The focus, then, needs to be on building in workplaces and communities, developing the political education and analysis of fighters, and connecting the leading layers of the struggle together. This lays the foundations for a social base that understands itself, and organises itself, in opposition to the capitalist state, capitalist class, and the logic of the capitalist system.

In due course, this social basis will likely seek formal, political representation for the politics it advances – in this case, any electoral strategy must remain rooted in and responsive to the social base. Elections, and winning electoral office, must be understood not as the goal, but as an element of a broader, deeper socialist politics.

Act Now.

The scale of the crisis confronting us now is profound, and deepening. The so called “cost of living crisis” will continue to decimate entire communities, while accelerating climate collapse poses existential threats to life on earth. There is no solution within capitalism, only a possible future beyond it.
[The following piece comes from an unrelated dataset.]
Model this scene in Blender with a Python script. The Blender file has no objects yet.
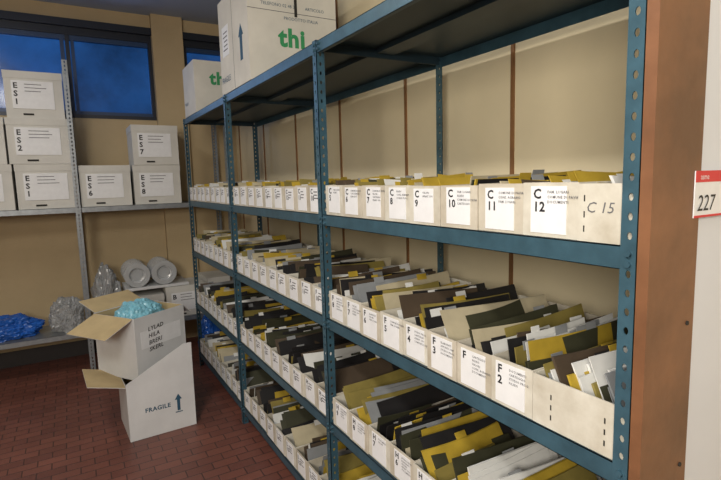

None of the existing political organisations and institutions are adequate to the scale of the crisis we face, and so the working class must become organised as a political force. The immensity of the challenge we face is real, and we need to enter it with no illusions. But if we do not act, we condemn ourselves and future generations to accelerating barbarism.

Only the working class can force the changes necessary to avert this brutality, and so confronted with the choice between socialism or extinction, we must choose to fight. To build a social and political force tempered in the fire of struggle and deprivation – a political instrument capable of demanding the future and building a better world for all.

The existing order has failed us. But this order will not be changed by moral outrage, by petitions, or by the existing charade of elections.